**Short problem**. Transcribe, verbatim, every line from the start of the entries through the line that contains "PI = math.pi"; include both boundary lines and omit all others.

**Extracted data**.
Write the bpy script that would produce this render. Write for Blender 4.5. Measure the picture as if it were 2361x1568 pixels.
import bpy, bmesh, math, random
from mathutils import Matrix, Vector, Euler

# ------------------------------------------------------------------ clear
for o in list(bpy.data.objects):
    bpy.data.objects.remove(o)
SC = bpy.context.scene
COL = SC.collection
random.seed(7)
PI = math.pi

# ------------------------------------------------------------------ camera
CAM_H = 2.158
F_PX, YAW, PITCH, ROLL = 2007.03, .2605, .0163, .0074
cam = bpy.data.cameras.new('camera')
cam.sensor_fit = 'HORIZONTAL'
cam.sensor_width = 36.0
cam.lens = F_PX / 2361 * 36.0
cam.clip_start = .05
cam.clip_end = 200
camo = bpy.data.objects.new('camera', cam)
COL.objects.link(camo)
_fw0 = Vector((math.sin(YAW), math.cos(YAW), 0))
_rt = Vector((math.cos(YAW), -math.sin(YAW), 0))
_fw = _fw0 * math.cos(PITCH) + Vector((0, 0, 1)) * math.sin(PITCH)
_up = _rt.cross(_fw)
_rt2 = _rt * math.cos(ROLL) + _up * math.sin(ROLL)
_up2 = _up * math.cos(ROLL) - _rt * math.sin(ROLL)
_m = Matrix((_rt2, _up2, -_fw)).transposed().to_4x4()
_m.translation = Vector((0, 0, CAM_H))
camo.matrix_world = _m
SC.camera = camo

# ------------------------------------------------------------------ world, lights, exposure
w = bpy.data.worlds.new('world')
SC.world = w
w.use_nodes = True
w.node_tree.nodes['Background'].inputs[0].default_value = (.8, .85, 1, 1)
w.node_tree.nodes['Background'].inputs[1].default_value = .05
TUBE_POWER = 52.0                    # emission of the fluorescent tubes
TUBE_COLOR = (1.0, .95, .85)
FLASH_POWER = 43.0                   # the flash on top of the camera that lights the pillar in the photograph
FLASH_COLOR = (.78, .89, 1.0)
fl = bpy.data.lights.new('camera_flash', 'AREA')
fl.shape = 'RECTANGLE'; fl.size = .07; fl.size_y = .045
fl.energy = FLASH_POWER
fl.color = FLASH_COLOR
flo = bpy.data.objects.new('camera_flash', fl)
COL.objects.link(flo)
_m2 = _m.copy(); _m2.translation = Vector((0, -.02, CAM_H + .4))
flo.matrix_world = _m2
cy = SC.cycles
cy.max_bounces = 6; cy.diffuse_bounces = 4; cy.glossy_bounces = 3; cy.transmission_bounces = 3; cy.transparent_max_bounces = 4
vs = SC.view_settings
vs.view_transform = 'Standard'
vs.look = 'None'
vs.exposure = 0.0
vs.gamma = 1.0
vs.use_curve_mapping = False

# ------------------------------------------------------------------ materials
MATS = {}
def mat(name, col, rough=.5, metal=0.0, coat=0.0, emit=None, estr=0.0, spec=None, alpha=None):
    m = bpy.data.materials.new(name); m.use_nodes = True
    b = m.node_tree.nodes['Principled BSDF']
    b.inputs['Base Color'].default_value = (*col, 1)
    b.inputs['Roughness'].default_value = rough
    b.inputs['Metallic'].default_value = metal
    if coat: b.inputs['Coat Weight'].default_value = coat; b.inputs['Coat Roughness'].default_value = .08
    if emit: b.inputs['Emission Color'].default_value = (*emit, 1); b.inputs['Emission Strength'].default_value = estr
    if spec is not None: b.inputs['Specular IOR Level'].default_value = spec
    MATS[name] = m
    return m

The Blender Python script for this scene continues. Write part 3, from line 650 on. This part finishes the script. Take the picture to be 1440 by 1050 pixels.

**The reply**.
Write the bpy script that would produce this render. Write for Blender 4.5. Measure the picture as if it were 2361x1568 pixels.
import bpy, bmesh, math, random
from mathutils import Matrix, Vector, Euler

# ------------------------------------------------------------------ clear
for o in list(bpy.data.objects):
    bpy.data.objects.remove(o)
SC = bpy.context.scene
COL = SC.collection
random.seed(7)
PI = math.pi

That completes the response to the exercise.